Fanny Kaplan wanted to kill Lenin because he politically outmaneuvered HER little group of psychos. And if they had come to power, they would have been no better than the Bolshies [note that she was still a member after her FIRST attempted assassination in 1907]. Since murder seemed to be her political choice of first resort, I can't call her a hero. Sadly, her actions became a pretext for "Iron Feliks" and the Cheka to undertake the first "Red Terror", a practice the Bolshies returned to again and again in their 70 odd years in power."
I would agree with you on some points but not all.
Yes, initially Fanya Kaplan was a socialist-revolutionary terrorist. But I think she deserves commendation for trying to destroy the head of the state-sponsoring terror. Also we never really know whether Socialist-Revolutionaries would have been equal to Bolsheviks if they had prevailed in their struggle with Bolsheviks in 1917-1918. At least they tried to work through democratic institutions. I am definitely not trying to whitewash Socialist-Revolutionaries of Russia for their utopian idealism and the slew of terrorist assassinations (incl. Russian Prime Minister and Great Agrarian Reformer Stolypin). Nevertheless, Fanny deserves the respect for trying to end the life of the monster and the mass murderer.
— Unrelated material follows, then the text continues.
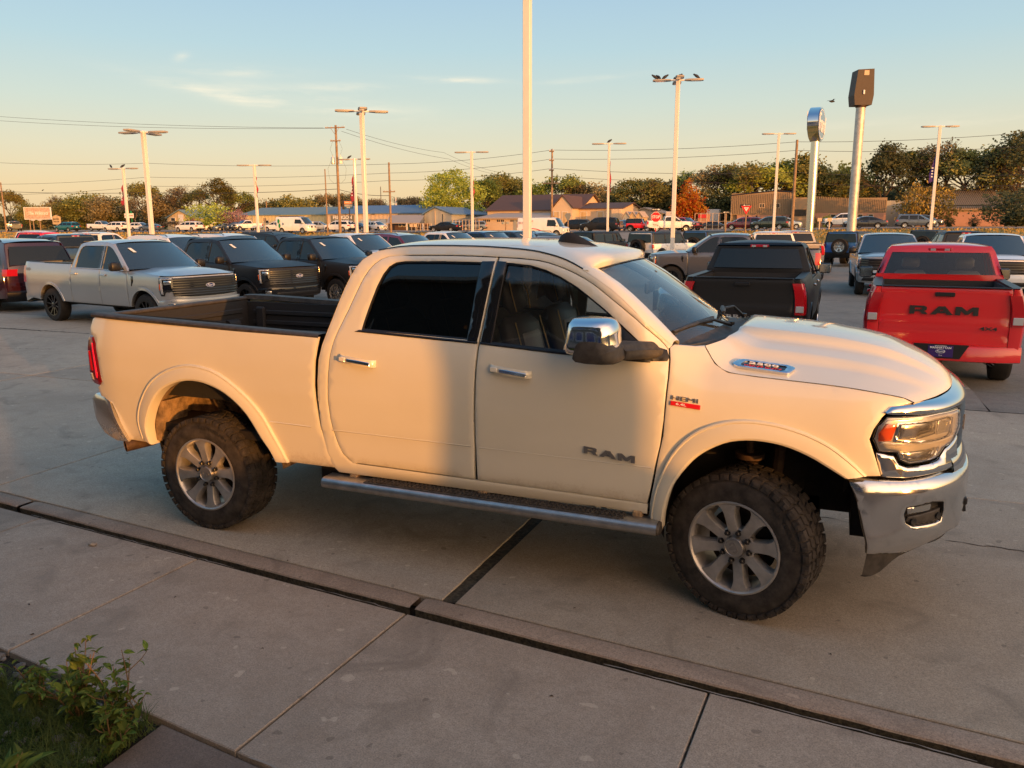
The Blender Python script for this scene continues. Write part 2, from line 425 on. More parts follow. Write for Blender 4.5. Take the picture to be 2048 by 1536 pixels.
M['greenleaf'] = pbr('green_print', (.01, .22, .07), .4); M['blueprint'] = pbr('blue_print', (.03, .10, .22), .4)
# ================================================================ the place
def colx(px, y):
    """x where the column px of the picture meets the plane Y = y"""
    d = CF + CR*((px-1024)/FPX) - CU*((430-768)/FPX); return CAMP.x+d.x*(y-CAMP.y)/d.y
def hz(px, py, y):
    d = CF + CR*((px-1024)/FPX) - CU*((py-768)/FPX); return CAMP.z+d.z*(y-CAMP.y)/d.y
def p3(px, py, y): return (colx(px, y), y, hz(px, py, y))
LOT = -.08
def TH(x, y):
    return LOT+(1.20+.45*ss(-25, 15, x)-LOT)*ss(60, 90, y)
# --- materials of the setting
def concrete(name, base, warm=.0, spk=.35, bump=.35):
    m, T = newmat(name)
    co = T.n('ShaderNodeTexCoord').outputs['Object']
    big = T.n('ShaderNodeTexNoise', {'Vector': co, 'Scale': .55, 'Detail': 8.0, 'Roughness': .65, 'Distortion': .6}).outputs[0]
    med = T.n('ShaderNodeTexNoise', {'Vector': co, 'Scale': 5.0, 'Detail': 8.0, 'Roughness': .7}).outputs[0]
    fine = T.n('ShaderNodeTexNoise', {'Vector': co, 'Scale': 130.0, 'Detail': 3.0, 'Roughness': .7}).outputs[0]
    pit = T.n('ShaderNodeTexVoronoi', {'Vector': co, 'Scale': 95.0}).outputs['Distance']
    b = Vector(base)
    col = T.ramp(big, [(.30, tuple(b*.74)), (.5, tuple(b)), (.72, (b.x*1.16, b.y*1.13, b.z*1.08))])
    col = T.mix(T.m('MULTIPLY', T.ramp(med, [(.42, (0, 0, 0)), (.7, (1, 1, 1))]), .45), col, c4((b.x*.72, b.y*.66, b.z*.60)))
    grit = T.n('ShaderNodeTexNoise', {'Vector': co, 'Scale': 48.0, 'Detail': 4.0, 'Roughness': .8}).outputs[0]
    col = T.mix(T.m('MULTIPLY', T.ramp(grit, [(.40, (1, 1, 1)), (.56, (0, 0, 0))]), .38), col, c4(tuple(b*.5)))
    col = T.mix(T.m('MULTIPLY', T.ramp(fine, [(.38, (1, 1, 1)), (.52, (0, 0, 0))]), .60), col, c4(tuple(b*.45)))
    col = T.mix(T.m('MULTIPLY', T.ramp(fine, [(.60, (0, 0, 0)), (.72, (1, 1, 1))]), spk), col, c4((min(1, b.x*2.1), min(1, b.y*2.05), min(1, b.z*2.0))))
    st = T.n('ShaderNodeTexNoise', {'Vector': co, 'Scale': 1.9, 'Detail': 3.0, 'Roughness': .55, 'Distortion': 1.2}).outputs[0]
    col = T.mix(T.m('MULTIPLY', T.ramp(st, [(.56, (0, 0, 0)), (.72, (1, 1, 1))]), .5), col, c4(tuple(b*.45)))
    sp_ = T.n('ShaderNodeTexNoise', {'Vector': co, 'Scale': 11.0, 'Detail': 1.0}).outputs[0]
    col = T.mix(T.m('MULTIPLY', T.ramp(sp_, [(.735, (0, 0, 0)), (.75, (1, 1, 1))]), .55), col, c4(tuple(b*.35)))
    col = T.mix(T.m('MULTIPLY', T.ramp(sp_, [(.25, (1, 1, 1)), (.262, (0, 0, 0))]), .30), col, c4((min(1, b.x*1.7), min(1, b.y*1.7), min(1, b.z*1.65))))
    oi = T.n('ShaderNodeObjectInfo').outputs['Random']
    col = T.n('ShaderNodeHueSaturation', {'Value': T.m('ADD', T.m('MULTIPLY', oi, .22), .89), 'Color': col}).outputs[0]
    bs = T.n('ShaderNodeBsdfPrincipled', {'Base Color': col, 'Roughness': .88, 'Specular IOR Level': .3})
    hgt = T.m('ADD', T.m('MULTIPLY', fine, 1.0), T.m('MULTIPLY', pit, .4))
    bp = T.n('ShaderNodeBump', {'Strength': bump, 'Distance': .004, 'Height': hgt}); T.t.links.new(bp.outputs[0], bs.inputs['Normal'])
    T.n('ShaderNodeOutputMaterial', {0: bs.outputs[0]}); return m
M['conc'] = concrete('sidewalk_concrete', (.41, .345, .27)); M['conc_drive'] = concrete('driveway_concrete', (.43, .37, .285), spk=.25)
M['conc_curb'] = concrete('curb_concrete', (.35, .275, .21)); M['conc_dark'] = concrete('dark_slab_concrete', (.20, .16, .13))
M['asphalt'] = concrete('worn_asphalt', (.27, .245, .205), spk=.6, bump=.7)
M['road'] = pbr('road_asphalt', (.13, .115, .10), .9, var=.2, vscale=.6)
M['apron'] = pbr('street_concrete', (.30, .235, .18), .9, var=.15, vscale=.8)
M['soil'] = pbr('dark_soil', (.022, .016, .010), .95, var=.5, vscale=30, bump=.6, bscale=150)
M['moss'] = pbr('mossy_joint', (.065, .055, .034), .95, var=.7, vscale=40, bump=.8, bscale=200)
M['sealant'] = pbr('pale_sealant', (.26, .235, .20), .8)
def grassmat(name, a, b, c, sc_=.25):
    m, T = newmat(name); co = T.n('ShaderNodeTexCoord').outputs['Object']
    n1 = T.n('ShaderNodeTexNoise', {'Vector': co, 'Scale': sc_, 'Detail': 9.0, 'Roughness': .7}).outputs[0]; n2 = T.n('ShaderNodeTexNoise', {'Vector': co, 'Scale': 3.0, 'Detail': 4.0, 'Roughness': .7}).outputs[0]
    col = T.ramp(T.m('ADD', T.m('MULTIPLY', n1, .7), T.m('MULTIPLY', n2, .3)), [(.38, a), (.5, b), (.62, c)])
    bs = T.n('ShaderNodeBsdfPrincipled', {'Base Color': col, 'Roughness': .95, 'Specular IOR Level': .1})
    bp = T.n('ShaderNodeBump', {'Strength': .9, 'Distance': .12, 'Height': n2}); T.t.links.new(bp.outputs[0], bs.inputs['Normal'])
    T.n('ShaderNodeOutputMaterial', {0: bs.outputs[0]}); return m
M['grass'] = grassmat('dry_grass', (.20, .165, .045), (.36, .25, .08), (.50, .33, .12))
# --- ground
g = G(); xs = [-900, -500, -300]+[-240+10*i for i in range(33)]+[100, 150, 250, 450, 900]; ys = [-400, -150, -60, -20, 5, 30, 55, 60]+[62+2*i for i in range(16)]+[100, 110, 120, 140, 170, 220, 300, 450, 800, 1600]
g.rows([[(x, y, TH(x, y)-.10-(.0 if y > 60 else .03)) for x in xs] for y in ys]); tag(g.build('ground', M['grass'], None, 60), kind='structure')
lot = G(); lot.rows([[(x, y, LOT) for x in (-150, -60, -20, 0, 20, 60)] for y in (5.27, 12, 30, 61)]); lo = tag(lot.build('parking_lot', M['asphalt'], None, 0), kind='structure')
def ycurb(x): return -1.147-.0985*(x+2.02)
def yback(x): return -2.69-.13*x
def jx(x0, y): return x0+.05*(y+1.5)
soil = G(); soil.rows([[(x, y, -.075) for x in (-40, 60)] for y in (-14, 8)]); tag(soil.build('soil', M['soil'], None, 0), kind='structure')
def slab(parent, poly, z1, mat, th=.12, name='slab'):
    P = resample(poly, .9); rnd = random.Random(str(poly)); dz = rnd.uniform(-.003, .003)
    q = inset(P, .005); n = len(P); g = G()
    g.add([(a, b, z1+dz) for a, b in q], [tuple(range(n))]); g.add([(a, b, z1+dz) for a, b in q]+[(a, b, z1+dz-.005) for a, b in P]+[(a, b, z1-th) for a, b in P], [(i, (i+1) % n, n+(i+1) % n, n+i) for i in range(n)]+[(n+i, n+(i+1) % n, 2*n+(i+1) % n, 2*n+i) for i in range(n)])
    return g.build(name, mat, parent, 0)
drive = tag(empty('driveway'), kind='structure'); gp = .010
XL = [-21, -16.2, -11.6, -7.0, -2.45]
for i in range(len(XL)):
    xa = XL[i]; xb = XL[i+1] if i+1 < len(XL) else 2.135
    for ya, yb in ((None, 2.98), (2.98, 6.80)):
        y0a, y0b = (ycurb(xa)+.165, ycurb(xb)+.165) if ya is None else (ya, ya)
        dx = .04 if ya is None and abs(xb-2.135) < .01 else 0
        slab(drive, [(xa+gp, y0a+gp), (xb-gp, y0b+gp), (xb-gp+dx, yb-gp), (xa+gp, yb-gp)], 0, M['conc_drive'])
XR = [2.205, 6.9, 11.6, 16.2, 21, 26]
for i in range(len(XR)-1):
    xa, xb = XR[i], XR[i+1]
    for ya, yb in ((None, 1.845), (1.845, 5.44)):
        y0a, y0b = (ycurb(xa)+.165, ycurb(xb)+.165) if ya is None else (ya, ya)
        slab(drive, [(xa+gp, y0a+gp), (xb-gp, y0b+gp), (xb-gp, yb-gp), (xa+gp+(.04 if i == 0 and ya is None else 0), yb-gp)], 0, M['conc_drive'])
for xa, xb in ((-21, -11.6), (-11.6, -2.45), (-2.45, 6.0)):
    g = G(); g.rows([[(x, 6.82, -.0) , (x, 8.2, -.05), (x, 9.6, LOT-.004)] for x in (xa+.01, xb-.01)]); tag(g.build('ramp_slab', M['conc_drive'], drive, 0))
g = G(); g.rows([[(x, 5.445, .0), (x, 6.6, -.035), (x, 8.6, LOT-.004)] for x in (6.02, 14, 26)]); g.build('asphalt_ramp', M['asphalt'], drive, 0)
g = G(); g.rows([[(x, 5.445, .001), (x, 6.80, .001)] for x in (2.2, 6.0)]); g.build('asphalt_patch', M['asphalt'], drive, 0)
g = G(); g.rows([[(2.120+.035*(y+1.4)/3, y, -.007+.003*math.sin(y*23)) , (2.21+.035*(y+1.4)/3, y, -.010+.003*math.sin(y*31))] for y in np.arange(-1.38, 1.8, .05)]); g.build('joint_fill', M['moss'], drive, 0)
rnd = random.Random(5)
def crack(pts, w=.006, z=.0025, mat='soil', par=drive):
    P = resample([tuple(p) for p in pts], .06, False); g = G(); rows = []
    for i, (x, y) in enumerate(P):
        x += rnd.gauss(0, .008); y += rnd.gauss(0, .012 if mat != 'sealant' else .003); k = w*rnd.uniform(.2, 1.1); rows.append([(x, y-k, z+.0015), (x, y+k, z+.0015)])
    g.rows(rows); g.build('crack', M[mat], par, 0)
crack([(3.9, .95), (4.6, .86), (5.2, .74), (6.1, .70), (7.3, .52)], .007); crack([(-11, 4.3), (-9.6, 4.8), (-9, 5.0)], .012); crack([(-8.5, 5.2), (-8.0, 5.4)], .016); crack([(-7.0, 3.6), (-5.2, 4.1), (-4.2, 4.6)], .005)
crack([(-16, 6.81), (-12, 6.83), (-9, 6.79), (-4, 6.81)], .02, .003, 'moss')
for pts in ([(2.5, 13), (4.4, 13.4), (6, 13.2)], [(4.3, 16), (5, 14.2), (5.1, 12.6)], [(2, 17.4), (5, 17.2), (8, 17.5)], [(3, 21), (6, 20.6)], [(5.2, 6.8), (8.3, 7.5)]): crack(pts, .012, LOT+.003, 'soil', lo)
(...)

Kaplan was no hero. None of them were. They only advocated slightly different timeline and approaches towards the same end. “The first conspicuous act of government-ordered reprisals on a large scale without regard for individual guilt came after the assassination of Michael Uritzky and the attempt on Lenin’s life on August 30 [by Kaplan]. These events were not in themselves apt to justify measures against the bourgeoisie, for the two assassins, Kenigiesser and Fania Kaplan, were both members of the Social Revolutionary party and therefore not “bourgeois.” [...] Five hundred hostages were shot in reprisal in Petrograd alone by order of Zinoviev, the head of the local soviet. On September 5, the people’s commissars officially legalized the red terror...” (Landauer, European Socialism: A History of Ideas and Movements).